08 septembre 2015

De la joie

"Je suis heureux et rien n'en est la cause."
Christian Bobin

J'ai relu Jean Giono. Sur le plateau provençal de Grémone Jourdan laboure son champ en pleine nuit. Il sent que quelqu'un va venir et changer sa vie, chasser l'ennui. Et quelqu'un vient : Bobi, acrobate poète qui lui demande du tabac. Bobi va changer la vie des habitants du plateau en réveillant leur appétit de vivre. Désormais Jourdan refuse de faire du "travail triste" , il veut de la joie, parce que les hommes ont besoin de cette joie. Ainsi il décide de planter un champ de narcisses pour égayer le plateau et de prendre un cerf.

"Pourtant, des fois, le soir, seul au bord des routes, assis à côté de mon petit sac, en regardant venir la nuit, regardant s'en aller le petit vent dans la poussière sentant l'herbe, écoutant le bruit des forêts, j'avais parfois presque le temps de voir mon bonheur. C'était comme le saut de la puce : elle est là, elle est partie, mais j'étais heureux et libre." "Il faudrait que la joie soit paisible. Il faudrait que la joie soit une chose habituelle et tout à fait paisible, et tranquille, et non pas batailleuse et passionnée. Car moi je ne dis pas que c'est de la joie quand on rit ou quand on chante, ou même quand le plaisir qu'on a vous dépasse le corps. Je dis qu'on est dans la joie quand tous les gestes habituels sont des gestes de joie, quand c'est une joie de travailler pour sa nourriture. Quand on est dans une nature qu'on apprécie et qu'on aime, quand chaque jour, à tous les moments, à toutes les minutes tout est facile et paisible. Quand tout ce qu'on désire est là."
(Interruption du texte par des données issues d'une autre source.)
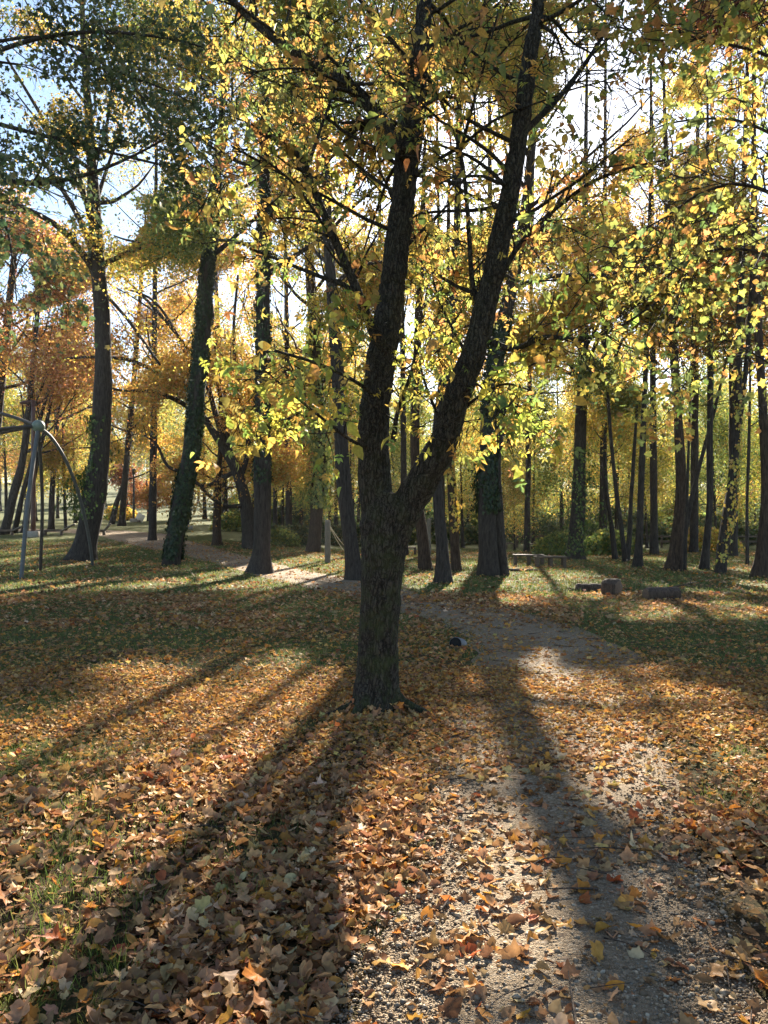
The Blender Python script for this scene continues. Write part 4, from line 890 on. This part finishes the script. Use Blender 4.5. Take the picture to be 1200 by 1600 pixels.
# lamp posts
def lamp(label, px, d, top_py, r, mat, arm=None, head=True):
    b = G(px, d); top = P(px, top_py, d); root = empty('street_lamp', b); tag(root, label, 'street lamp')
    m = MB(); m.tube(np.linspace(b-[0, 0, .1], top, 8), np.linspace(r, r*.8, 8), 12); m.build('pole', mat, root, True)
    m = MB(); m.box(b+[0, 0, .18], (.75, .75, .42), .2, 0, .03); m.build('base', M_conc, root)
    if arm:
        m = MB(); m.box(top+np.array([arm/2, 0, -.12]), (abs(arm)+.2, .16, .14), 0, 0, .02); m.build('arm', mat, root)
        m = MB(); m.box(top+np.array([arm, 0, -.2]), (.5, .26, .14), 0, 0, .03); m.build('lamp_head', mat, root)
    elif head:
        m = MB(); m.tube(np.array([top+[0, 0, z] for z in (0, .08, .5, .58, .7)]), np.array([.08, .17, .22, .27, .03]), 12); m.build('lamp_head', mat, root, True)
lamp('tall brown lamp pole with a short arm, behind the ball of the play frame', 52, 51, 625, .16, M_brown, arm=-.62)
lamp('black lamp post on a concrete base, right of the ivy-clad trunk', 294, 63, 715, .12, M_black)
lamp('far black lamp post in front of the orange red tree', 209, 84, 742, .13, M_black)
# white slanted board
b = G(219, 84); root = empty('information_board', b); tag(root, 'small white board leaning on its stand beside the far lamp post', 'board')
m = MB(); m.box(b+[0, 0, .5], (.85, .06, .8), .5, .45, .02); m.build('panel', M_white, root)
m = MB(); m.box(b+[-.5, .1, .1], (1.1, .5, .2), 0, 0, .03); m.build('stand', M_brown, root)
# posts with ropes
def rope_post(label, px, d, top_py, ropes):
    b = G(px, d); top = P(px, top_py, d); root = empty('wooden_post', b); tag(root, label, 'post')
    m = MB(); h = top[2]-b[2]; zz = [-.2, 0, h*.3, h*.6, h-.1, h-.03, h]; m.tube(np.array([b+[0, 0, z] for z in zz]), np.array([.12, .12, .118, .116, .115, .095, .02]), 14); m.build('post', M_postw, root, True)
    for (qx, qy, qd) in ropes:
        e = P(qx, qy, qd); m = MB(); a = top-[0, 0, .1]; t = np.linspace(0, 1, 10)[:, None]; c = a*(1-t)+e*t; c[:, 2] -= .12*np.sin(np.pi*t[:, 0]); m.tube(c, np.full(10, .014), 6); m.build('rope', M_rope, root, True)
rope_post('grey wooden post with ropes, left of the curving trunk', 512, 31.5, 812, [(548, 862, 33), (542, 866, 34)])
rope_post('grey wooden post half hidden behind the trunks right of the forked tree', 670, 40, 810, [])
# plank benches
def bench(px0, px1, d, top_z, label, w=.42, rz=0., posts=3, group=None):
    a = G(px0, d); b = G(px1, d); c = (a+b)/2; L = abs(b[0]-a[0]); z = gz(c[0], c[1]); root = empty('plank_bench', (c[0], c[1], z), rz); tag(root, label, 'bench', group)
    bpy.context.view_layer.update()
    cz, sz = math.cos(rz), math.sin(rz)
    def at(u, v, h): return np.array([c[0]+u*cz-v*sz, c[1]+u*sz+v*cz, z+h])
    m = MB()
    for v in (-w/4-.005, w/4+.005): m.box(at(0, v, top_z-.035), (L, w/2-.015, .07), rz, 0, .008)
    m.build('seat', M_wood, root)
    for k in range(posts):
        u = -L/2*.86+L*.86*k/(posts-1)
        for v in (-w*.3, w*.3):
            m = MB(); m.box(at(u, v, (top_z-.07)/2-.05), (.13, .11, top_z-.07+.1), rz, 0, .008); m.build('leg', M_wood, root)
bench(802, 850, 30.5, .44, 'low plank bench, left half of the pair by the twin stemmed tree', rz=-.10)
bench(836, 884, 28.6, .42, 'low plank bench, right half of the pair by the broad-based tree', rz=-.04)
bench(775, 806, 50, .45, 'far low bench in shade left of the broad-based tree, left one of two', rz=.05)
bench(822, 868, 47, .45, 'far low bench in shade left of the broad-based tree, right one of two', rz=-.03)
bench(630, 650, 41, .42, 'short pale bench glimpsed right of the forked trunk', rz=.0, posts=2)
# low rail fence at the edge of the woods
x0, x1, yf = (800-600)/F*54, (1290-600)/F*54, 54.
root = empty('rail_fence', ((x0+x1)/2, yf, 0)); tag(root, 'low dark wooden rail fence running along the edge of the woods', 'fence')
m = MB()
for zz in (.42, .78): m.box(((x0+x1)/2, yf-.07, zz), (x1-x0, .05, .13), 0, 0, .008)
m.build('rail', M_wood, root)
for k in range(13):
    xx = x0+(x1-x0)*(k+.2)/13; m = MB(); m.box((xx, yf, gz(xx, yf)+.42), (.13, .1, 1.0), 0, 0, .01); m.build('post', M_wood, root)
# low timbers at the left
def timber(px0, px1, px2, d, label, group):
    a, b, c = G(px0, d), G(px1, d), G(px2, d); root = empty('timber_border', (a+b)/2); tag(root, label, 'timber edging', group)
    m = MB(); m.box((a+b)/2+[0, 0, .34], (b[0]-a[0], .22, .16), 0, 0, .015); m.build('beam', M_wood, root)
    m = MB(); m.box((b+c)/2+[0, 0, .55], (math.hypot(c[0]-b[0], .45)+.1, .3, .08), 0, math.atan2(-.45, c[0]-b[0]), .01); m.build('ramp_board', M_postw, root)
    for q in (a*.85+b*.15, b*.97+a*.03):
        m = MB(); m.box(q+[0, 0, .1], (.16, .2, .38), 0, 0, .01); m.build('leg', M_wood, root)
timber(-14, 20, 44, 53, 'low timber beam with sloping board at the left edge, left of the brown lamp', 'low timbers behind the play frame')
timber(66, 97, 116, 53, 'low timber beam with sloping board between play frame and tall grey trunk', 'low timbers behind the play frame')
timber(150, 163, 172, 53, 'short low timber just right of the tall grey trunk', 'low timbers behind the play frame')
# logs
def log(name, px, d, L, r, rz, label, lump=.06, tilt=0.):
    b = G(px, d); root = empty(name, b); tag(root, label, 'log')
    u = np.array([math.cos(rz), math.sin(rz), tilt]); c = b+[0, 0, r*.88]; t = np.linspace(-.5, .5, 11)
    pts = c+t[:, None]*u*L; rad = np.full(11, r)*(1+lump*np.random.default_rng(px).normal(0, 1, 11)*.5); rad[0] *= .94; rad[-1] *= .94
    r2 = np.random.default_rng(px+1); ph = r2.uniform(0, 6, 3)
    fn = lambda p, a: 1+lump*(np.sin(2*a+ph[0])+.6*np.sin(5*a+ph[1])+.4*np.sin(9*a+ph[2]))[None]+0*p[:, :1]
    m = MB(); m.tube(pts, rad, 26, fn, cap=False); m.build('bark', M_log, root, True)
    for e, sg in ((0, -1), (10, 1)):
        m = MB(); q = pts[e]; m.tube(np.array([q-u*sg*.02, q, q+u*sg*.012]), np.array([rad[e]*.98, rad[e]*.98, rad[e]*.9]), 26, fn, cap=True); m.build('cut_end', M_cut, root)
log('short_log', 1034, 16.4, .78, .14, .25, 'short round log lying on the lawn, the right-hand one of three', .04)
log('split_log', 956, 17.6, .36, .19, -.9, 'chunky split log with a reddish cut face, middle of three on the lawn', .12)
log('dark_log', 925, 18.6, .75, .09, -.12, 'thin dark log lying on the lawn behind the chunky split log', .10)
log('fallen_pole', 820, 26.2, 1.15, .05, -.25, 'long thin pole lying in leaves right of the twin stemmed tree', .05, -.0)
# fallen branch behind the right-hand log
b = G(1050, 18.3); root = empty('fallen_branch', b); tag(root, 'bare forked fallen branch lying behind the right-hand log', 'branch')
m = MB(); m.tube(catmull([b+[-.35, 0, .05], b+[0, .05, .09], b+[.3, .0, .16], b+[.62, .1, .22]], 5), np.linspace(.032, .01, 16), 7)
m.tube(catmull([b+[.3, 0, .16], b+[.4, -.1, .12], b+[.55, -.15, .03]], 5), np.linspace(.018, .006, 11), 6); m.tube(catmull([b+[.45, .05, .19], b+[.5, .1, .3], b+[.5, .12, .38]], 5), np.linspace(.013, .005, 11), 6)
m.build('limb', M_log, root, True)
# drain pipe
b = G(714, 9.9); root = empty('drain_pipe', b); tag(root, 'pale drain pipe end with a black opening poking out of the leaves by the path', 'pipe')
u = nz(np.array([.40, .90, -.22])); r = .085; c = b+np.array([-.02, 0, .05])
m = MB(); t = np.linspace(0, .24, 25); rr = r*(1+.05*np.sin(t*130)); m.tube(c+t[:, None]*u, rr, 28, cap=False); m.tube(c+t[::-1, None]*u, (rr*.93)[::-1], 28, cap=False)
m.tube(np.array([c-u*.004, c+u*.012]), np.array([r*.94, r*1.04]), 28, cap=False); m.build('pipe_wall', M_pipe, root, True)
m = MB(); m.tube(np.array([c+u*.004, c+u*.02, c+u*.05]), np.array([r*.93, r*.92, r*.9]), 28, cap=True); m.build('opening', M_void, root)  # black plug in the mouth stands in for the shade inside

# ------------------------------------------------------------------ air
m, N, L = newmat('pale_air'); out = N.new('ShaderNodeOutputMaterial'); pv = N.new('ShaderNodeVolumePrincipled')
pv.inputs['Density'].default_value = HAZE; pv.inputs['Color'].default_value = (.86, .92, 1, 1); pv.inputs['Anisotropy'].default_value = .45
L.new(pv.outputs[0], out.inputs['Volume'])
mb = MB(); mb.box((0, 180, 24), (700, 640, 56)); tag(mb.build('haze', m), kind='stuff')
# ------------------------------------------------------------------ light, camera
w = bpy.data.worlds.new('World'); S.world = w; w.use_nodes = True; N = w.node_tree.nodes; L = w.node_tree.links
sky = N.new('ShaderNodeTexSky'); sky.sky_type = 'NISHITA'; sky.sun_disc = False; sky.sun_elevation = SUN_EL; sky.sun_rotation = SUN_AZ
sky.air_density = 1.0; sky.dust_density = .3; sky.ozone_density = 1.2
bg = N['Background']; bg.inputs['Strength'].default_value = .05; L.new(sky.outputs[0], bg.inputs['Color'])
sl = bpy.data.lights.new('sun', 'SUN'); sl.energy = 5.; sl.angle = math.radians(.53); sl.color = (1, .90, .74)
so = bpy.data.objects.new('sun', sl); COL.objects.link(so)
from mathutils import Vector
so.rotation_euler = Vector(SV).to_track_quat('Z', 'Y').to_euler(); so.location = (20, 60, 60)
cam = bpy.data.cameras.new('camera'); co = bpy.data.objects.new('camera', cam); COL.objects.link(co)
cam.sensor_fit = 'VERTICAL'; cam.sensor_height = 36; cam.lens = 27; cam.shift_y = 20/1600; cam.clip_end = 2000; cam.clip_start = .05
co.location = (0, 0, CAMZ); co.rotation_euler = (math.pi/2, 0, 0); S.camera = co
S.view_settings.view_transform = 'Standard'; S.view_settings.look = 'None'; S.view_settings.gamma = 1; S.view_settings.exposure = 2.4
S.render.engine = 'CYCLES'; c = S.cycles
c.use_denoising = True; c.max_bounces = 8; c.diffuse_bounces = 4; c.glossy_bounces = 2; c.transmission_bounces = 4; c.sample_clamp_indirect = 6
print('polys', sum(len(o.data.polygons) for o in S.objects if o.type == 'MESH'))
Une jolie expression ourdoue (Penjab) s'emploie pour exprimer cette joie sereine que décrit admirablement Giono: "Dil baagh baagh ho-gaya", littéralement: «Mon coeur s'est transformé en Jardin ». Que vous souhaiter de plus beau pour cette journée qui commence?


Lu dans:
Jean Giono. Que ma joie demeure. Grasset 1935. Le Livre de Poche 493-494. 504 p. Extraits pp. 265, 427.
Christopher Moore. Les plus jolis mots du monde. Albin Michel. 2004 (trad.2006). 160 pages. Extrait p. 31.